Many regard Russia as backward, lagging behind the West. This is not so. Our shared civilization is changing, and because of our raw experience of the twentieth century, my country is in some respects ahead of the West. I have described the coming epoch as a new medievalism (“The New Middle Ages,” August/September 2016). But it is too early to outline this new epoch in detail. We can only dimly see its outlines, which are best expressed as a turn toward inner strengthening and social reconsolidation. I call this “concentration.”
Communist materialism determined the order of Russia for more than seventy years; the phase of market-based materialism was traversed in much more rapid fashion. Both materialisms attained extreme manifestations but ultimately left the stage, or at least the proscenium. The whole world had time to admire the communist phase of our development, while the market phase passed without much notice. It is possible that the grotesque and farcical forms of Russian capitalism ultimately prevented this phenomenon from becoming an ideologically dominant conception in my society.
Not since the eighteenth century, when Russian culture switched its orientation from Byzantium to Western Europe, have we seen such a radical shift toward the West as occurred after the end of the Soviet Union. It was just as disruptive as it had been in the eighteenth century, marked by the appearance of previously unknown words and ideologemes, the phrases and thought patterns that are building blocks of ideological systems. One of these ideologemes was expressed in a statement that arose at the time. It conveyed a new, obligatory individualism: “That’s your problem.” In the conditions of Soviet collectivism, such an expression would have been absolutely impossible, but in the Russia of perestroika, people pronounced it enthusiastically, whether in an appropriate context or not. Sometimes the reason to pronounce it was even invented. The phrase was admired; it seemed so “Western.”
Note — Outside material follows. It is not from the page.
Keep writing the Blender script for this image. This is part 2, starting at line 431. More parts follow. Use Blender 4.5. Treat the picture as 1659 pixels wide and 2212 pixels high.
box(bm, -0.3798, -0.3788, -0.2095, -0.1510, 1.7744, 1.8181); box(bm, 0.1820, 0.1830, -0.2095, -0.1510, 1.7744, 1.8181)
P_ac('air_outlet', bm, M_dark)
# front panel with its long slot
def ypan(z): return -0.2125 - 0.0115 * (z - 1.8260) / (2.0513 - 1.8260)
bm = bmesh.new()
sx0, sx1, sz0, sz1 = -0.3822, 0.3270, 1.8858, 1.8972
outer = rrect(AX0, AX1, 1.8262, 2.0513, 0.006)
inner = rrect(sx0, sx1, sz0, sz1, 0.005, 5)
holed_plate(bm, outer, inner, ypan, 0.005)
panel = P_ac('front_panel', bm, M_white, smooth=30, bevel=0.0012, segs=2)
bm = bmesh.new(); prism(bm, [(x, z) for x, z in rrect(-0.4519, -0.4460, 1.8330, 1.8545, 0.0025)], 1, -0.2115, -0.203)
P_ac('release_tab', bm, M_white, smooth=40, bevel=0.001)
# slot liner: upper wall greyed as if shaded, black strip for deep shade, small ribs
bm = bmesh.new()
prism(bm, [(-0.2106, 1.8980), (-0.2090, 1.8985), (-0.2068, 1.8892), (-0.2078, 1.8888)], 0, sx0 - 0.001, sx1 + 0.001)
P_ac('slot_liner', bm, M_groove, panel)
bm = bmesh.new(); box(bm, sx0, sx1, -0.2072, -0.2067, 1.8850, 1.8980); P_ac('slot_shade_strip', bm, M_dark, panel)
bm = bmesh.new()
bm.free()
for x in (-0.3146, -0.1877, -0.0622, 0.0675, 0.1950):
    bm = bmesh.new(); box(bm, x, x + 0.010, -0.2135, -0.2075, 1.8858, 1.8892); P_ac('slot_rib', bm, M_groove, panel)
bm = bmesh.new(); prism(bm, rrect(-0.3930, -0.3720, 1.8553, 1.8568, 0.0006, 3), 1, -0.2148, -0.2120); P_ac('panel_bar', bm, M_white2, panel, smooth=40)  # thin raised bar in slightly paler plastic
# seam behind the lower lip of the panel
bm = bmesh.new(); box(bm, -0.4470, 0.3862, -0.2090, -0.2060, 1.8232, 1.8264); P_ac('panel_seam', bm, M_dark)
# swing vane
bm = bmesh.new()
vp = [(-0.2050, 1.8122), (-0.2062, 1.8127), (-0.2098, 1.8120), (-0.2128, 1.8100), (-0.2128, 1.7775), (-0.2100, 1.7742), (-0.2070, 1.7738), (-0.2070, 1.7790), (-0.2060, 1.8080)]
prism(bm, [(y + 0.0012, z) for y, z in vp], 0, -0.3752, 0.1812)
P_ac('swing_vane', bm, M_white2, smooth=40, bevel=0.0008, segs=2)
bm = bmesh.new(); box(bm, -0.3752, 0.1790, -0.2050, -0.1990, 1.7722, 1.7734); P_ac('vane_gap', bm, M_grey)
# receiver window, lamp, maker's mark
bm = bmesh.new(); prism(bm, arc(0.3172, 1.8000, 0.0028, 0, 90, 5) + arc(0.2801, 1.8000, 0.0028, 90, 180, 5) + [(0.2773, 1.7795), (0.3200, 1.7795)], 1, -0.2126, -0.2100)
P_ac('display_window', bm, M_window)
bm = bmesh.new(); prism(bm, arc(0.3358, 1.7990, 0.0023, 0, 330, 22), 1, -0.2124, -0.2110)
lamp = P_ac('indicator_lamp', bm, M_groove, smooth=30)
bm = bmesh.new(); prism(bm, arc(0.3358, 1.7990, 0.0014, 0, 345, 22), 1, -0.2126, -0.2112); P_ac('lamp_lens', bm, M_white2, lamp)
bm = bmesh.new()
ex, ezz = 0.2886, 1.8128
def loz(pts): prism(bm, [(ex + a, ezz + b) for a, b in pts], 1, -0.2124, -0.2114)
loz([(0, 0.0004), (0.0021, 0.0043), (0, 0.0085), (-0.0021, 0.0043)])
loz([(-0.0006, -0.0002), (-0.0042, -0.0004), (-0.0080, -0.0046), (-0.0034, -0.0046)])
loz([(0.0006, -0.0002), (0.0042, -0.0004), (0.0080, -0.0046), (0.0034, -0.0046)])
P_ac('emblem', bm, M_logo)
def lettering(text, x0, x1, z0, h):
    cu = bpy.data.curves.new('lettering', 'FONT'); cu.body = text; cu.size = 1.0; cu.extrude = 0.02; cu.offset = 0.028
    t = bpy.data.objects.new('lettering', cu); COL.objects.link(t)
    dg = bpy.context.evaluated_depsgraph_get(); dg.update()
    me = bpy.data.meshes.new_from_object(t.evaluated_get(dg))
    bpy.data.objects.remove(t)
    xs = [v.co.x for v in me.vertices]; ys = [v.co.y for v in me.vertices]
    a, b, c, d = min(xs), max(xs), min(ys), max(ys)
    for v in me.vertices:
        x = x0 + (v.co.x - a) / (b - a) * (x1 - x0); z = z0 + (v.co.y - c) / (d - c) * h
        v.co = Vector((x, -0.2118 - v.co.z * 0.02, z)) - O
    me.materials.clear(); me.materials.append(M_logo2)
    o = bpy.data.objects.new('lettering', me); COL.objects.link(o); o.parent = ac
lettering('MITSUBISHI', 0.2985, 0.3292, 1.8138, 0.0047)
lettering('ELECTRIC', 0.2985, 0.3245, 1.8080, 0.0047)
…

The relationship between Russia and the West at this time could be compared to a love story. At the beginning of the post-Soviet period, Russia was like a girl without a dowry who stood ready to marry the rich West on any terms. Though some might say this romantic abandon was little more than a crude desire to sell herself, it was in fact true love. Genuine though it was, her love turned out to be unrequited, and the girl was unceremoniously shown the door. The plot then developed, just as it should in a good story, in the direction of a radical transformation of the protagonists.